-- START Information supplied --

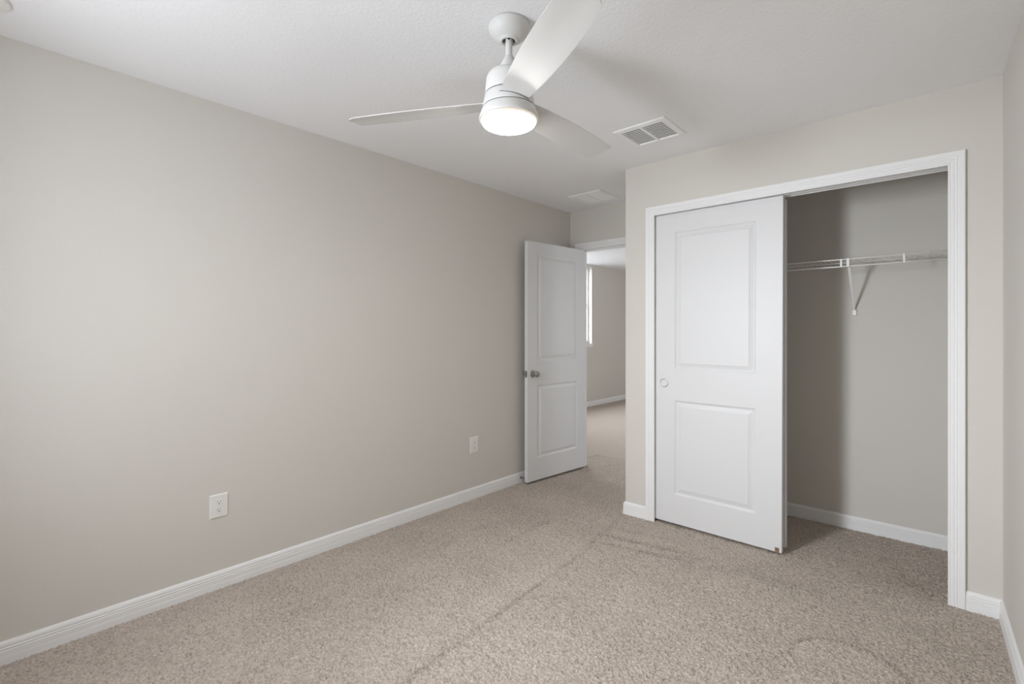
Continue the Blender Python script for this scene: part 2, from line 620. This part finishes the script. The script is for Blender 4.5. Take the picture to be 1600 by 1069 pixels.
# --- hinged bedroom door, open against the left wall
Lp = Vector((-2.628, 3.098, 0.017))
Hp = Vector((-2.553, 3.848, 0.017))
d = (Hp - Lp).normalized()
DW = 0.754
nrm = Vector((d.y, -d.x, 0))       # towards the room (+x)
R = Matrix((( d.x, -nrm.x, 0), (d.y, -nrm.y, 0), (0, 0, 1))).to_4x4()
MX = Matrix.Translation(Lp) @ R
door1 = door_slab(DW, 2.036, 0.035, 0.118, 0.640, PANS).build('door_1', 'door', matrix=MX, loc=Lp)
tag(door1, 'white two panel door standing open beside the left wall', 'door', kind=S)
door1['_base'] = list(Lp)
BASES.append(door1)


def knob(name, parent, o, ax):
    ax = Vector(ax)
    m = MB().lathe([(0, 0.0), (0.0320, 0.0), (0.0325, 0.002), (0.0315, 0.0050), (0.0270, 0.0085), (0.0180, 0.0105), (0.0125, 0.0125), (0.0108, 0.018), (0.0108, 0.026),
                    (0.0150, 0.031), (0.0225, 0.037), (0.0265, 0.045), (0.0270, 0.052), (0.0245, 0.059), (0.0180, 0.064), (0.0090, 0.066), (0, 0.0663)], 40, o, ax)
    return m.build(name, 'nickel', parent)


kz = 0.928
kp = Lp + d * 0.062
knob('knob', door1, (kp.x + nrm.x * 0.0005, kp.y + nrm.y * 0.0005, kz), nrm)
kb = kp - nrm * 0.0355
knob('knob', door1, (kb.x, kb.y, kz), -nrm)
# latch plate on the door's edge
lp = Lp - nrm * 0.0175
m = MB()
for (a, b, c0, c1, e0, e1) in [(-0.0115, 0.0115, -0.0012, 0.0005, kz - 0.028, kz + 0.028), (-0.006, 0.006, -0.009, -0.0012, kz - 0.008, kz + 0.008)]:
    vs = []
    for z in (e0, e1):
        for t in (c0, c1):
            for s_ in (a, b):
                v = lp + nrm * s_ + d * t
                vs.append((v.x, v.y, z))
    m.add(vs, [(0, 2, 3, 1), (4, 5, 7, 6), (0, 1, 5, 4), (2, 6, 7, 3), (0, 4, 6, 2), (1, 3, 7, 5)])
m.build('latch_plate', 'nickel', door1)
for z in (0.25, 1.03, 1.82):
    hp = Lp + d * (DW + 0.004) - nrm * 0.036
    MB().tube((hp.x, hp.y, z - 0.045), (hp.x, hp.y, z + 0.045), 0.006, 14).build('hinge', 'nickel', door1)

# --- sliding closet doors
def sliding(name, x0, w_, y, z0, h_, lean, label):
    base = Vector((x0, y, z0))
    MXs = Matrix.Translation(base) @ Matrix.Translation((0, 0, h_)) @ Matrix.Rotation(math.radians(lean), 4, 'Y') @ Matrix.Translation((0, 0, -h_))
    o = door_slab(w_, h_, 0.033, 0.141, w_ - 0.141, [(0.192, 0.818), (1.024, 1.936)]).build(name, 'door', matrix=MXs, loc=base)
    tag(o, label, 'sliding door', kind=S)
    o['_base'] = list(base)
    BASES.append(o)
    return o, MXs


door2, MX2 = sliding('door_2', -1.4930, 0.783, YC + 0.014, 0.014, 2.0595, 0.20, 'white two panel sliding closet door in front')
door3, MX3 = sliding('door_3', -1.497, 0.789, YC + 0.062, 0.030, 2.030, 0.0, 'second sliding door stacked behind the front closet door')
c = Vector((-1.4265, YC + 0.014, 0.943))
MB().lathe([(0.0, 0.0065), (0.019, 0.006), (0.0225, 0.003), (0.024, -0.0022), (0.0275, -0.0030), (0.0300, -0.0018), (0.0305, 0.0006)], 48, c, (0, 1, 0)).build('finger_pull', 'steel', door2)
m = MB().box(0.748, 0.770, -0.0012, 0.004, 0.002, 0.026)
m.v = [tuple(MX2 @ Vector(v)) for v in m.v]
ch = m.build('floor_guide', 'wood', door2)
ch['label'] = 'brown chip at the bottom corner'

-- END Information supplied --

▶ _Task description_
Output a faithful copy of the data, with each picture left out.

▶ _Response_
Continue the Blender Python script for this scene: part 2, from line 620. This part finishes the script. The script is for Blender 4.5. Take the picture to be 1600 by 1069 pixels.
# --- hinged bedroom door, open against the left wall
Lp = Vector((-2.628, 3.098, 0.017))
Hp = Vector((-2.553, 3.848, 0.017))
d = (Hp - Lp).normalized()
DW = 0.754
nrm = Vector((d.y, -d.x, 0))       # towards the room (+x)
R = Matrix((( d.x, -nrm.x, 0), (d.y, -nrm.y, 0), (0, 0, 1))).to_4x4()
MX = Matrix.Translation(Lp) @ R
door1 = door_slab(DW, 2.036, 0.035, 0.118, 0.640, PANS).build('door_1', 'door', matrix=MX, loc=Lp)
tag(door1, 'white two panel door standing open beside the left wall', 'door', kind=S)
door1['_base'] = list(Lp)
BASES.append(door1)


def knob(name, parent, o, ax):
    ax = Vector(ax)
    m = MB().lathe([(0, 0.0), (0.0320, 0.0), (0.0325, 0.002), (0.0315, 0.0050), (0.0270, 0.0085), (0.0180, 0.0105), (0.0125, 0.0125), (0.0108, 0.018), (0.0108, 0.026),
                    (0.0150, 0.031), (0.0225, 0.037), (0.0265, 0.045), (0.0270, 0.052), (0.0245, 0.059), (0.0180, 0.064), (0.0090, 0.066), (0, 0.0663)], 40, o, ax)
    return m.build(name, 'nickel', parent)


kz = 0.928
kp = Lp + d * 0.062
knob('knob', door1, (kp.x + nrm.x * 0.0005, kp.y + nrm.y * 0.0005, kz), nrm)
kb = kp - nrm * 0.0355
knob('knob', door1, (kb.x, kb.y, kz), -nrm)
# latch plate on the door's edge
lp = Lp - nrm * 0.0175
m = MB()
for (a, b, c0, c1, e0, e1) in [(-0.0115, 0.0115, -0.0012, 0.0005, kz - 0.028, kz + 0.028), (-0.006, 0.006, -0.009, -0.0012, kz - 0.008, kz + 0.008)]:
    vs = []
    for z in (e0, e1):
        for t in (c0, c1):
            for s_ in (a, b):
                v = lp + nrm * s_ + d * t
                vs.append((v.x, v.y, z))
    m.add(vs, [(0, 2, 3, 1), (4, 5, 7, 6), (0, 1, 5, 4), (2, 6, 7, 3), (0, 4, 6, 2), (1, 3, 7, 5)])
m.build('latch_plate', 'nickel', door1)
for z in (0.25, 1.03, 1.82):
    hp = Lp + d * (DW + 0.004) - nrm * 0.036
    MB().tube((hp.x, hp.y, z - 0.045), (hp.x, hp.y, z + 0.045), 0.006, 14).build('hinge', 'nickel', door1)

# --- sliding closet doors
def sliding(name, x0, w_, y, z0, h_, lean, label):
    base = Vector((x0, y, z0))
    MXs = Matrix.Translation(base) @ Matrix.Translation((0, 0, h_)) @ Matrix.Rotation(math.radians(lean), 4, 'Y') @ Matrix.Translation((0, 0, -h_))
    o = door_slab(w_, h_, 0.033, 0.141, w_ - 0.141, [(0.192, 0.818), (1.024, 1.936)]).build(name, 'door', matrix=MXs, loc=base)
    tag(o, label, 'sliding door', kind=S)
    o['_base'] = list(base)
    BASES.append(o)
    return o, MXs


door2, MX2 = sliding('door_2', -1.4930, 0.783, YC + 0.014, 0.014, 2.0595, 0.20, 'white two panel sliding closet door in front')
door3, MX3 = sliding('door_3', -1.497, 0.789, YC + 0.062, 0.030, 2.030, 0.0, 'second sliding door stacked behind the front closet door')
c = Vector((-1.4265, YC + 0.014, 0.943))
MB().lathe([(0.0, 0.0065), (0.019, 0.006), (0.0225, 0.003), (0.024, -0.0022), (0.0275, -0.0030), (0.0300, -0.0018), (0.0305, 0.0006)], 48, c, (0, 1, 0)).build('finger_pull', 'steel', door2)
m = MB().box(0.748, 0.770, -0.0012, 0.004, 0.002, 0.026)
m.v = [tuple(MX2 @ Vector(v)) for v in m.v]
ch = m.build('floor_guide', 'wood', door2)
ch['label'] = 'brown chip at the bottom corner'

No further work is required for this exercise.